During the Carroll County Board of Supervisors’ April 9 meeting, Pine Creek District Supervisor Bob Martin noted that an organization from Texas has proposed to place windmills on Stoots Mountain in Carroll County. While Martin didn’t mention the company by name, landowners with property in the area have told multiple media sources they have been contacted by representatives of EDP Renewables/Horizon Wind Energy for a potential wind energy project.

“It came up in executive session to start with, but it is in the public domain at this point. The company has approached several individuals and had a community meeting since then, so I think it has went beyond executive session,” Martin told fellow supervisors.
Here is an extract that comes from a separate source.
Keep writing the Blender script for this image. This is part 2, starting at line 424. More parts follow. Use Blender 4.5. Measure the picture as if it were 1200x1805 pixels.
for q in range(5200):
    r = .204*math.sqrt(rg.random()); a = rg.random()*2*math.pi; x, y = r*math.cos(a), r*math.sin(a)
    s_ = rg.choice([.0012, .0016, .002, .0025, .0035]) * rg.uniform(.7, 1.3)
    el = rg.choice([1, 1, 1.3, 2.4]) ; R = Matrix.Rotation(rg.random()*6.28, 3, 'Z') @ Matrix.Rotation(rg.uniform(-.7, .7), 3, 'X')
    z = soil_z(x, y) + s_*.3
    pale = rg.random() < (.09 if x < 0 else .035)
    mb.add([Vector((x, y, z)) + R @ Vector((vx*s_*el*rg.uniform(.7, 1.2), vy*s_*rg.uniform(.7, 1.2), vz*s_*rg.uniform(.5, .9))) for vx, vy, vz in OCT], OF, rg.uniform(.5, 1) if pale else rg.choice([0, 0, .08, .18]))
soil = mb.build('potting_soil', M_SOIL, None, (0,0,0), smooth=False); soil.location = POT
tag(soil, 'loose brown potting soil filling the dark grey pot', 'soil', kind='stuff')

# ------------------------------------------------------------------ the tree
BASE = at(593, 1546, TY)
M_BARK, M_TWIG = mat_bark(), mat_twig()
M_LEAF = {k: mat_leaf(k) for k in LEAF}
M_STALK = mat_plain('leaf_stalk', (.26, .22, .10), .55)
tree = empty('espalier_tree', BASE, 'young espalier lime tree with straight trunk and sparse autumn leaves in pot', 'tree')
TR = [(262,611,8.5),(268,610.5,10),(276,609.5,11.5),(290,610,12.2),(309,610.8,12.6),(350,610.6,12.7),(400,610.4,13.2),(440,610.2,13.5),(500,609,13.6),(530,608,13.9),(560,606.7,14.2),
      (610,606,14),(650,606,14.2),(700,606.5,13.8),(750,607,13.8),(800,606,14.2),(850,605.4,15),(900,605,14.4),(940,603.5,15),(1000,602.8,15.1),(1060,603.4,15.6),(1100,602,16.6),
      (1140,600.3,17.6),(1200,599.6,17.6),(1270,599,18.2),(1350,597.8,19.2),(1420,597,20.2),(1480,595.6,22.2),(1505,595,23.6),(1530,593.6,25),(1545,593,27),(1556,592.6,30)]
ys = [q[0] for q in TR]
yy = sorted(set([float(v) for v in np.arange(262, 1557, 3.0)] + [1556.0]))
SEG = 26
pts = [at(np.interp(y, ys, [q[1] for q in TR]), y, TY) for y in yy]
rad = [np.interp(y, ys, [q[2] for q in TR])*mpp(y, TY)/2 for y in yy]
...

Martin said since Carroll County doesn’t have any type of mountaintop or windmill ordinance, it’s a lot easier to consider an ordinance before a windmill goes up than after the fact. But Board of Supervisors’ Chairman Sam Dickson said he didn’t think supervisors should be discussing the topic at all.

“As far as I’m concerned it is a closed session issue, so I am not going to talk about it because if I talked I would be in conflict of policy. There are repercussions if you do go outside of that. Did any of you guys want to talk about a specific company or specific location?”

Martin said he didn’t think the executive session statute was designed to cover something that really didn’t pertain to the business of the county. He said it was a company from Texas addressing private owners about buying windmill sites. He didn’t think it was appropriate at the time, and he said if so you could make that case for almost anything that’s covered in executive session.

“Mr. Martin, you were in that meeting when we came out of it and where we talked about doing it, and as far as I’m concerned there is no use to talk about it. If you want to talk about windmills in general and our ordinance for that, we can talk about it,” Dickson said. “But as far as a specific company, is there anything else you want to talk about?”

Laurel Fork District Supervisor Josh Hendrick said he’d like to talk about policy and regulations in general more than a specific company. Dickson said that could be talked about. Hendrick wanted to know about Floyd County’s statute.

“There is a statute which allows a locality to regulate mountain ridge construction and put conditions and to regulate height of tall buildings or structures. Floyd County had a draft ordinance which it considered for public hearing,” said County Attorney Jim Cornwell. “After that public hearing, the board of supervisors decided it needed more information, so it appointed a committee with two members from each district to review it and then get back to the board of supervisors.”

Hendrick said he felt like Carroll needed something to regulate a project if a windmill company does try to locate here.

“That is what I would like to discuss, what as a county we could to do to regulate as far as environmental impact studies and structure heights, structure appearances, things of that nature? Right now we have nothing to prevent something from starting,” Hendrick said.

Dickson said he agreed it was something the county should research. He asked the board if it would like for Cornwell to bring a draft ordinance that other localities have, or if it wanted to start one from scratch.

Sulphur Springs District Supervisor David Hutchins said he thought the county ought to look at what Cornwell developed in Floyd County so it wouldn’t have to pay the county attorney twice. Then the Carroll County Planning Commission could look at the draft, he said.

“I drafted two ordinances for Floyd and they are public record in Floyd. One was to regulate windmills, one was to prohibit them,” Cornwell said. “And I can send you all of them to look at and figure out what you want to do.”

Hendrick said that would be a good starting point to see what’s out there and what the county needs to do. Dickson then asked county staff to put the item on the agenda for the May meeting.

Martin said his concern was that if Carroll allows one group of windmills to be established in the county, it will set a precedent and could change the whole county.

“I just want the people to know what could be coming,” Martin said.

Dickson said he agreed with that, but he is hesitant to name certain companies and products that were part of an executive session meeting.

“As a matter of fact, we all know where Gatorade is now. And the reason they are in Wytheville, they were looking at North Carolina and decided North Carolina was where they were going to build,” Dickson said. “It leaked out Gatorade was coming to that area, and when Gatorade found out they decided to go somewhere else and they ended up going to Wytheville. We don’t want to set a precedent of things coming out of closed session.”

Those comments didn’t sit well with Martin.

“I agree with you, however, I can also remember this 150 jobs that was advertised coming out of executive session the week before the election, so what’s fair for the goose is fair for the gander,” Martin said. “The other thing is this windmill situation came up {in local media}. The same company had public hearings in Carroll and had already met with landowners after this executive session. Frankly I’m just not sure it will hold legal muster if this came to an Attorney General ruling on that executive session item that was discussed in there.”

Dickson said he still thought supervisors needed to keep closed session items out of the public realm, and that’s what he intended to do.

“I am certainly glad the board has gotten religion on that,” Martin said.

At that point, Dickson closed the discussion and moved to the next item on the agenda.